IPPR proposes compulsory voting, backed by a fine, for first time voters. Faced with a problem by which young people in particular are not turned on by politics, and often feel voting does nothing for them, it is hard to imagine a worse response.

Many of these voters think politics has nothing positive to say to them - or, worse, is a scam by people who don't care about their wellbeing. Making their first interaction with the electoral system one of compulsion, backed by a demand for money if they refuse to obey, will simply confirm and strengthen those opinions. 

Yes, you would probably see a rise in first time voter turnout. But for many of those voters, such compulsion would guarantee this would be their last vote, too. Plenty of others would spend months being chased by enforcement officers seeking to collect their fines, hardly a positive experience to inspire democratic participation.

We can all have sympathy with IPPR's concerns. A healthy democracy has high participation, and the "vicious cycle" argument that politicians ignore the opinions of those who tend not to vote is undoubtedly true.

There are policy problems which are already developing due to this trend - just look at the vast cost of pensions and associated benefits which remain entirely unreformed due to the political power of older voters.

But to solve this problem requires a proper understanding of it. Turnout isn't low because there isn't enough negative pressure, through fines and laws, to visit the ballot box. Turnout is low because there is a lack of positive reasons for young people to vote.

Voters (or rather, non-voters) have no reason to lie about this. When we knock on their doors and they say "voting doesn't change anything", they are often correct.

Look at the vast alienation of Parliament's sovereignty to quangos and to Brussels, and the unwillingness of the Westminster establishment (at least until recently) to break the polite conventions by which almost every politicians publicly held the same opinions about wind farms, international aid, the EU, fuel duty and so on. Listen to the politicians who declare "you have to understand...." on radio phone-ins when voters ask common sense questions which do not fit with an established consensus.

Those are the reasons for not voting, and they are perfectly understandable. Frankly, as someone who always votes, I have to admit that my friends who mock my optimism that participation can change things have often been right.

The parties, not the people, must change their behaviour in order to drive up turnout, among voters generally and young people in particular.

They need to offer policies which will make politics matter directly and obviously to more people, and our democratic system must be demonstrably open to change driven by popular demand - not hamstrung by European courts, outsourced to "expert" quangos and bound up in cosy consensus after cosy consensus.

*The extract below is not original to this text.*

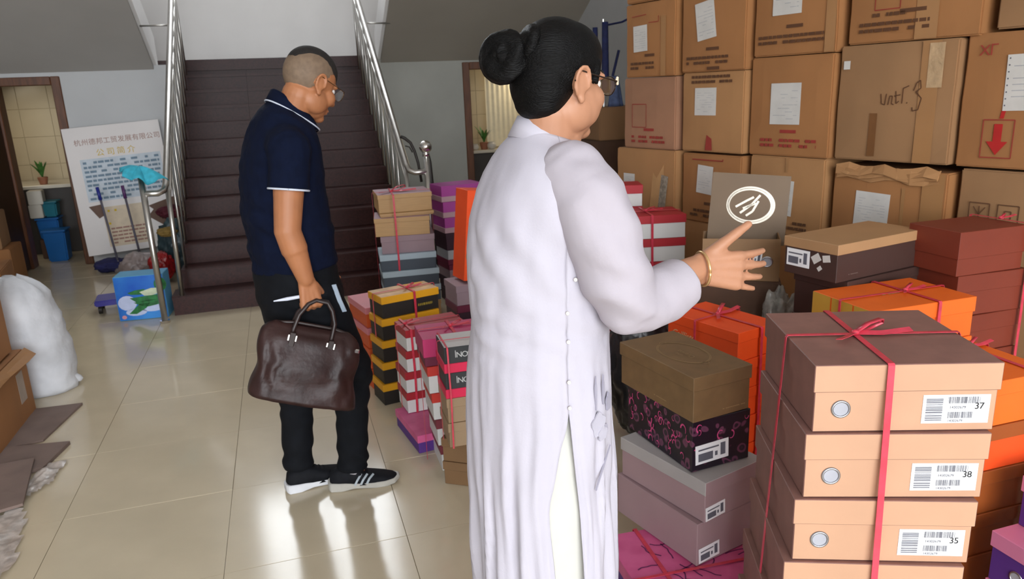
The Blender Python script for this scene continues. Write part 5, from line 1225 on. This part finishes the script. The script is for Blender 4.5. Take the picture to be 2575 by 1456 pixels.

There must be a radical offering to people struggling to find their first job, people who battling to pay the bills and people who want their country to become a better place. Those, not fines and bullying, are positive ways to encourage more voting.

The IPPR is right that there should be consequences for doing the wrong thing. But it is all of us who already suffer the consequences of uninspiring politics - in return we get higher tax bills, turgid policies, slower reactions to serious issues and a declining rate of return for those who do continue to vote.

Politicians will eventually suffer the consequences, too, if they don't up their game.

There is much hand-wringing about this issue when it comes up, followed in practice by a decision to continue to focus on those who are guaranteed to vote, even as they get older and start to die out. The attitude is to focus on the next election, and the long-term trend be damned.

But the long term trend will make itself heard eventually. The bigger the share of the population who don't participate, the larger the potential resource is for new parties to harness their frustrations and upset the apple cart.

There's evidence that much of UKIP's support is drawn from long-term non-voters. Unless the mainstream parties inspire and engage those left outside the system, then the sudden UKIP boom will prove to be the first of a common phenomenon - not a one-off.

There is no inevitability about the decline in turnout, and it can be fixed. Managing decline was the wrong response for economic policy in the 1970s, and so was trying to force things to work through top-down intervention. Compulsory voting looks at the problem the wrong way round - are the people broken, or is our politics?